Une autre évaluation de la coopération sino-congolaise a fait grand bruit à Kinshasa en septembre. Selon le consultant Léonide Mupepele, qui a réalisé un rapport pour l’Initiative pour la transparence des industries extractives (ITIE), les conditions acceptées par l’administration Kabila constituent « un préjudice sans précédent dans l’histoire récente de la RDC ». D’après lui, l’étude chinoise qui aurait sous-évalué les réserves et ressources de la Sicomines est « une véritable imposture ». Le consultant dénonce également la structure du capital social de la joint-venture comme « relevant d’un partage léonin » et, à ce titre, appelle la RDC à « demander un rééquilibrage des parts sociales basées sur les apports réels des partenaires ».

Vers une renégociation ?

Pour les Congolais, treize ans après sa signature, le « contrat du siècle » demeure un mirage. Aucun des 31 hôpitaux de 150 lits n’a été construit, pas plus que les deux universités annoncées. Sur les 3 500 km de routes prévues, seules 356 km de voies bitumées et 854 km de pistes ont été terminées.

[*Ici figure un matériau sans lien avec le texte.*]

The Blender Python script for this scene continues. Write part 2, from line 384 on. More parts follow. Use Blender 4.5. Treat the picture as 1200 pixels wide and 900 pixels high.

La réévaluation demandée par le président Tshisekedi serait le prélude à une renégociation. « Cela va dans le sens de l’accord signé début 2020 avec le FMI, alors que celui-ci avait rompu ses programmes en 2012 en raison du manque de transparence. Il ne faut pas cependant s’attendre à un réinvestissement massif du secteur au détriment des Chinois », prévient une source. A ce jour, la RDC exporte 90 % de sa production de cobalt et de cuivre et 80 % de sa production minière globale vers la Chine.